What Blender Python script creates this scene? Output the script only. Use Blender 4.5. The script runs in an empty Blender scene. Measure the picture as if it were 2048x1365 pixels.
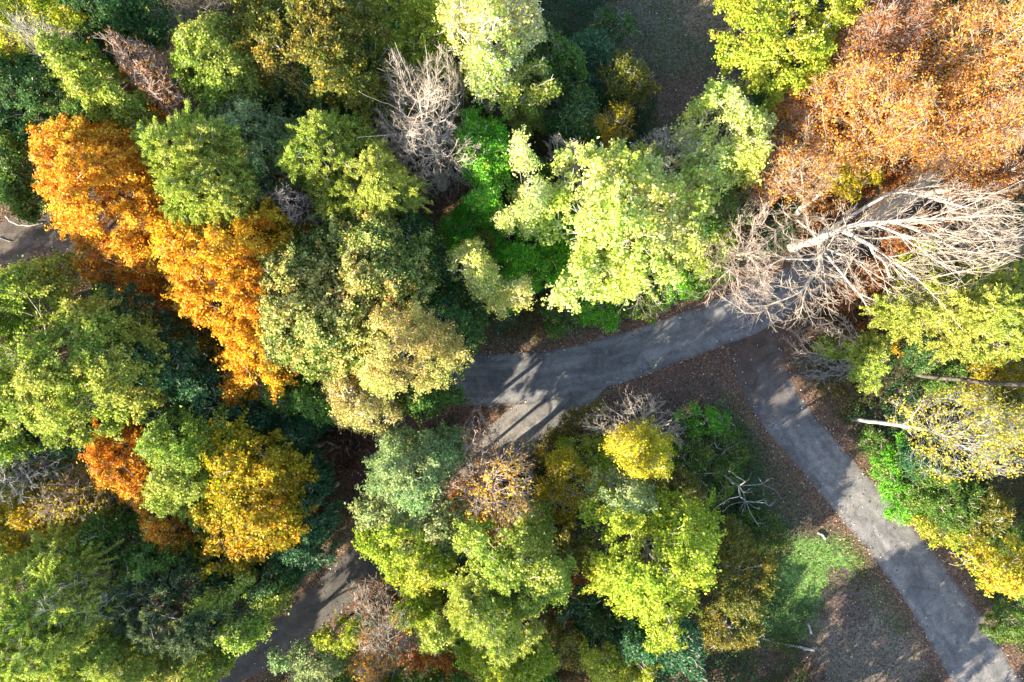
import bpy, math, random
import numpy as np

# ---------------------------------------------------------------- camera, sky, sun, exposure
S = bpy.context.scene
CAM_H = 57.0                      # drone height above the ground, metres
FPX = 1371.0                      # focal length in pixels of the 2048-px-wide photograph
cam_d = bpy.data.cameras.new("camera"); cam = bpy.data.objects.new("camera", cam_d)
S.collection.objects.link(cam); S.camera = cam
cam_d.sensor_width = 36.0; cam_d.lens = 36.0 * FPX / 2048.0
cam_d.clip_start = 1.0; cam_d.clip_end = 3000.0
cam.location = (0, 0, CAM_H); cam.rotation_euler = (0, 0, 0)

SUN_EL = math.radians(25.0)       # low autumn sun
SUN_AZ = math.radians(220.0)      # direction towards the sun, counter-clockwise from +x: lower left of the picture
sdir = np.array([math.cos(SUN_EL) * math.cos(SUN_AZ), math.cos(SUN_EL) * math.sin(SUN_AZ), math.sin(SUN_EL)])
world = bpy.data.worlds.new("World"); S.world = world; world.use_nodes = True
wn = world.node_tree.nodes; wl = world.node_tree.links
bg = wn["Background"]; sky = wn.new("ShaderNodeTexSky"); sky.sky_type = 'NISHITA'; sky.sun_disc = False
sky.sun_elevation = SUN_EL; sky.sun_rotation = math.pi / 2 - SUN_AZ
wl.new(sky.outputs[0], bg.inputs[0]); bg.inputs[1].default_value = 0.13
sun_d = bpy.data.lights.new("sun", 'SUN'); sun_d.energy = 5.0; sun_d.angle = math.radians(0.5)
sun_d.color = (1.0, 0.88, 0.68)
sun = bpy.data.objects.new("sun", sun_d); S.collection.objects.link(sun)
from mathutils import Vector
sun.rotation_euler = Vector(sdir).to_track_quat('Z', 'Y').to_euler(); sun.location = (-60, -45, 60)
S.view_settings.view_transform = 'Standard'; S.view_settings.look = 'None'
S.view_settings.gamma = 1.0; S.view_settings.exposure = 2.0
S.cycles.max_bounces = 6; S.cycles.diffuse_bounces = 4; S.cycles.transmission_bounces = 4
S.cycles.glossy_bounces = 2; S.cycles.sample_clamp_indirect = 6.0

rng = np.random.default_rng(11)
RR = random.Random(5)

def W(px, py, z=0.0):
    """ground plan position of something seen at photo pixel (px, py) whose height is z"""
    k = (CAM_H - z) / FPX
    return np.array([(px - 1024.0) * k, -(py - 682.5) * k])

# ---------------------------------------------------------------- mesh helpers
C = S.collection
def mesh_quads(name, verts, faces, mat, parent=None, cols=None, smooth=False):
    me = bpy.data.meshes.new(name)
    n = len(faces)
    me.vertices.add(len(verts)); me.vertices.foreach_set("co", np.asarray(verts, dtype=np.float32).ravel())
    me.loops.add(n * 4); me.loops.foreach_set("vertex_index", np.asarray(faces, dtype=np.int32).ravel())
    me.polygons.add(n)
    me.polygons.foreach_set("loop_start", np.arange(0, n * 4, 4, dtype=np.int32))
    me.polygons.foreach_set("loop_total", np.full(n, 4, dtype=np.int32))
    if smooth: me.polygons.foreach_set("use_smooth", np.ones(n, dtype=bool))
    me.update(calc_edges=True)
    if cols is not None:
        a = me.attributes.new("tint", 'FLOAT_COLOR', 'FACE')
        c4 = np.ones((n, 4), dtype=np.float32); c4[:, :3] = cols
        a.data.foreach_set("color", c4.ravel())
    me.materials.append(mat)
    o = bpy.data.objects.new(name, me); C.objects.link(o)
    if parent is not None: o.parent = parent
    return o

def tag(o, label=None, cat=None, group=None, kind=None):
    if label: o["label"] = label
    if cat: o["category"] = cat
    if group: o["group"] = group
    if kind: o["kind"] = kind
    return o

def nrm(v): return v / (np.linalg.norm(v, axis=-1, keepdims=True) + 1e-9)

# ---------------------------------------------------------------- materials
def leaf_material(name, trans=0.35, rough=0.55, spec=0.2):
    m = bpy.data.materials.new(name); m.use_nodes = True
    nt = m.node_tree; n = nt.nodes; l = nt.links; n.clear()
    out = n.new("ShaderNodeOutputMaterial"); mix = n.new("ShaderNodeMixShader")
    pb = n.new("ShaderNodeBsdfPrincipled"); tr = n.new("ShaderNodeBsdfTranslucent")
    at = n.new("ShaderNodeAttribute"); at.attribute_name = "tint"
    hs = n.new("ShaderNodeHueSaturation"); hs.inputs['Saturation'].default_value = 1.1; hs.inputs['Value'].default_value = 1.5
    l.new(at.outputs['Color'], pb.inputs['Base Color']); l.new(at.outputs['Color'], hs.inputs['Color'])
    l.new(hs.outputs[0], tr.inputs['Color'])
    pb.inputs['Roughness'].default_value = rough; pb.inputs['Specular IOR Level'].default_value = spec
    mix.inputs[0].default_value = trans
    l.new(pb.outputs[0], mix.inputs[1]); l.new(tr.outputs[0], mix.inputs[2]); l.new(mix.outputs[0], out.inputs[0])
    return m
M_LEAF = leaf_material("broad_leaves")
M_WAX = leaf_material("glossy_leaves", 0.3, 0.38, 0.6)
M_NEEDLE = leaf_material("needles", 0.25, 0.6, 0.2)
M_LITTER = leaf_material("dry_leaves", 0.1, 0.55, 0.3)

def bark_material(name, c1, c2, scale=3.0):
    m = bpy.data.materials.new(name); m.use_nodes = True
    nt = m.node_tree; n = nt.nodes; l = nt.links; pb = n["Principled BSDF"]
    tc = n.new("ShaderNodeTexCoord"); no = n.new("ShaderNodeTexNoise"); no.inputs['Scale'].default_value = scale
    no.inputs['Detail'].default_value = 5; no.inputs['Roughness'].default_value = 0.7
    cr = n.new("ShaderNodeValToRGB"); cr.color_ramp.elements[0].position = 0.38; cr.color_ramp.elements[1].position = 0.6
    cr.color_ramp.elements[0].color = (*c1, 1); cr.color_ramp.elements[1].color = (*c2, 1)
    l.new(tc.outputs['Object'], no.inputs['Vector']); l.new(no.outputs['Fac'], cr.inputs['Fac']); l.new(cr.outputs[0], pb.inputs['Base Color'])
    bp = n.new("ShaderNodeBump"); bp.inputs['Strength'].default_value = 0.5; bp.inputs['Distance'].default_value = 0.05
    n2 = n.new("ShaderNodeTexNoise"); n2.inputs['Scale'].default_value = scale * 6; l.new(tc.outputs['Object'], n2.inputs['Vector'])
    l.new(n2.outputs['Fac'], bp.inputs['Height']); l.new(bp.outputs[0], pb.inputs['Normal'])
    pb.inputs['Roughness'].default_value = 0.85
    return m
BARK = dict(
    grey=bark_material("grey_bark", (0.24, 0.215, 0.18), (0.48, 0.44, 0.38)),
    white=bark_material("pale_bark", (0.30, 0.275, 0.235), (0.60, 0.565, 0.49)),
    bleached=bark_material("bleached_wood", (0.40, 0.37, 0.32), (0.72, 0.69, 0.61)),
    tan=bark_material("tan_twigs", (0.25, 0.195, 0.15), (0.50, 0.43, 0.35), 1.2),
    pink=bark_material("pinkish_twigs", (0.32, 0.23, 0.19), (0.55, 0.46, 0.40)),
    dark=bark_material("dark_bark", (0.05, 0.04, 0.035), (0.13, 0.11, 0.09)),
    silver=bark_material("weathered_wood", (0.14, 0.135, 0.13), (0.38, 0.38, 0.38)))

# ---------------------------------------------------------------- foliage colours (linear base colours: main, secondary, accent, accent share)
PAL = dict(
    dark=((.048, .110, .032), (.080, .155, .042), (.18, .20, .045), .06),
    blue=((.042, .115, .050), (.075, .165, .065), (.14, .18, .06), .05),
    mid=((.078, .155, .028), (.135, .215, .040), (.26, .26, .04), .06),
    autoak=((.38, .38, .035), (.52, .48, .075), (.60, .34, .04), .18),
    light=((.210, .285, .040), (.330, .380, .080), (.40, .38, .09), .08),
    lime=((.38, .44, .080), (.56, .58, .24), (.55, .48, .18), .12),
    pale=((.38, .36, .10), (.52, .47, .17), (.46, .29, .12), .14),
    vivid=((.095, .310, .022), (.170, .400, .040), (.30, .38, .05), .08),
    yg=((.235, .300, .028), (.360, .400, .055), (.44, .38, .05), .10),
    olive=((.125, .130, .025), (.190, .180, .035), (.36, .24, .03), .12),
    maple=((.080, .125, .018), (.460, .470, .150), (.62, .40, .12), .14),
    gold=((.62, .36, .025), (.70, .46, .045), (.52, .21, .025), .18),
    orange=((.62, .300, .030), (.72, .41, .055), (.50, .18, .025), .18),
    rust=((.28, .105, .028), (.38, .160, .045), (.16, .085, .04), .25),
    rustgold=((.54, .230, .035), (.66, .37, .08), (.34, .12, .03), .28),
    yellow=((.46, .42, .030), (.58, .52, .06), (.36, .36, .04), .20),
    ygold=((.30, .275, .020), (.40, .32, .026), (.50, .29, .02), .20),
    pine=((.270, .345, .060), (.400, .440, .100), (.42, .42, .08), .08),
    pinegrey=((.075, .120, .052), (.115, .165, .075), (.20, .23, .06), .10),
    sage=((.19, .26, .10), (.29, .35, .15), (.33, .36, .12), .10),
    brown=((.085, .050, .030), (.13, .075, .04), (.05, .03, .02), .3))

# ---------------------------------------------------------------- geometry of crowns
def ell(cx, cy, rx, ry, rot=0.0):
    a = np.linspace(0, 2 * math.pi, 18, endpoint=False); ph = rng.uniform(0, 6.28, 3)
    w = 1 + .12 * np.sin(2 * a + ph[0]) + .10 * np.sin(3 * a + ph[1]) + .08 * np.sin(5 * a + ph[2])
    c, s = math.cos(math.radians(rot)), math.sin(math.radians(rot))
    x = rx * w * np.cos(a); y = ry * w * np.sin(a)
    return np.stack([cx + x * c - y * s, cy + x * s + y * c], 1)

def poly_world(poly, z):
    return np.array([W(p[0], p[1], z) for p in poly])

def inside(P, q):
    x, y = q[:, 0], q[:, 1]; r = np.zeros(len(q), bool); n = len(P)
    for i in range(n):
        x1, y1 = P[i]; x2, y2 = P[(i + 1) % n]
        c = ((y1 > y) != (y2 > y)) & (x < (x2 - x1) * (y - y1) / (y2 - y1 + 1e-12) + x1)
        r ^= c
    return r
def edge_dist(P, q):
    d = np.full(len(q), 1e9); n = len(P)
    for i in range(n):
        a = P[i]; b = P[(i + 1) % n]; ab = b - a
        t = np.clip(((q - a) @ ab) / (ab @ ab + 1e-9), 0, 1)
        d = np.minimum(d, np.linalg.norm(q - (a + t[:, None] * ab), axis=1))
    return d
def parea(P):
    x, y = P[:, 0], P[:, 1]; return abs(np.dot(x, np.roll(y, -1)) - np.dot(y, np.roll(x, -1))) / 2

def ragged(P, amp, g):
    """break a smooth plan outline into lobes and bays"""
    out = []; n = len(P)
    for i in range(n):
        a = P[i]; b = P[(i + 1) % n]; k = max(1, int(np.linalg.norm(b - a) / .7))
        for s in range(k): out.append(a + (b - a) * s / k)
    Q = np.array(out); c = Q.mean(0); r = Q - c; L = np.linalg.norm(r, axis=1); ang = np.arctan2(r[:, 1], r[:, 0])
    w = np.zeros(len(Q))
    for f in (3, 5, 7, 10, 14, 19): w += np.sin(f * ang + g.uniform(0, 6.28)) * g.uniform(.4, 1) / f ** .5
    return c + r * (1 + (amp * w / np.maximum(L, 1.0))[:, None])

def crown_points(P, H, zb, spacing, volume=0.25, seed=0, rag=.12, gap0=.40):
    """clump centres on and under an uneven, many-humped dome over plan outline P"""
    g = np.random.default_rng(seed); A = parea(P); size = math.sqrt(A / math.pi)
    P = P.mean(0) + (P - P.mean(0)) * 1.05; P = ragged(P, rag * size + .14, g)
    lo = P.min(0); hi = P.max(0)
    n = int(A / spacing ** 2 * 14) + 60
    q = g.uniform(lo, hi, (n * 2, 2)); q = q[inside(P, q)]
    d = edge_dist(P, q); dm = max(d.max(), 1.0)
    t = np.clip(d / dm, 0, 1)
    hump = np.zeros(len(q))
    k = max(4, int(A / 6)); hc = q[g.integers(0, len(q), k)]; hh = g.uniform(.55, 1, k)
    sg = .11 * math.sqrt(A) + .25
    for c, h in zip(hc, hh): hump = np.maximum(hump, h * np.exp(-((q - c) ** 2).sum(1) / (2 * sg ** 2)))
    z = zb + (H - zb) * np.sqrt(1 - (1 - t) ** 2) * (0.45 + 0.55 * hump)
    und = g.random(len(q)) < volume
    z = np.where(und, zb + (z - zb) * g.uniform(.1, .85, len(q)), z - np.abs(g.normal(0, .07, len(q))) * (H - zb))
    p = np.column_stack([q, z])
    gap = fbm(q[:, 0] + seed % 97, q[:, 1], max(1.1, size * .34), seed % 1000, 2)      # bays where the crown is thin
    p = p[(gap > gap0) | (g.random(len(q)) < .05)]
    arr = np.empty((len(p), 3)); m = 0
    for i in range(len(p)):
        if m and (((arr[:m] - p[i]) ** 2).sum(1) < (spacing * g.uniform(.75, 1.2)) ** 2).any(): continue
        arr[m] = p[i]; m += 1
    return arr[:m].copy()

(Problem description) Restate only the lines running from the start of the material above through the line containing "import numpy as np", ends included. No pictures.

(Answer to this task)
What Blender Python script creates this scene? Output the script only. Use Blender 4.5. The script runs in an empty Blender scene. Measure the picture as if it were 2048x1365 pixels.
import bpy, math, random
import numpy as np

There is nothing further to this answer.